I had question after watching Protector of Concord Dawn, but since they seemed to have followed up on that one I'm just going to ask it here. Is Fenn Rau's name a references to Fenn Shysa?

It wouldn't surprise me if they borrowed the name. I mean it'd be a hell of a coincidence no? Especially considering that comic is I think the first time Mandalore was ever mentioned by name.
Prior to that, Boba in tESB was just supposed to be wearing the armour of the Clone Supercommandos, a relic from the Clone Wars and not representative of any particular culture. Indeed, the line in TCW about Jango not being Mandalorian was actually more consistent with the original concept than the EU's version.
 
did everyone else miss Saturday's episode?

then again it was a bit of a treading water ep and I'm sure Thrawn must wonder how some people managed to make it Admiral given they seem as bright as burnt out lightbulbs.
 
Didn't they already establish earlier that Admiral Konstantine was promoted more because of his connections to the right people than through any kind of skill or intelligence?

I like that Thrawn and Commander Sato share history.
 
Yeah, not very much to say about this one. A fun episode, but nothing really stood out to me.

There was an interesting character beat when Ezra quoted Yoda at the kids. I thought it was a neat way to show that despite the odd misstep he really is learning.

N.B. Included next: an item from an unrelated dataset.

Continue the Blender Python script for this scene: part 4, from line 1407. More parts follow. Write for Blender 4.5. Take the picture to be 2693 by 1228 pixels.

Seeing the YT-2400 was fun of course and I rather think the changes to the old design were improvements. It looks like they scaled it up a little, chopped off the dorsal & ventral cone structures, game it an actual docking port and moved the ramp to somewhere more sensible. Overall it feels much sleeker IMO. If nothing else, it doesn't look like it's about to tip over while landed as the Outrider did.
Also, I may be reading too much into it, but the engine room looked a little bit like the Ebon Hawk's from KotOR.

Other random detail: Apparently Grand Admirals get to personalise their ships. It's easy to miss, but Thrawn's Star Destroyer had a chimera painted on the underside. Sneaky reference to his EU flagship.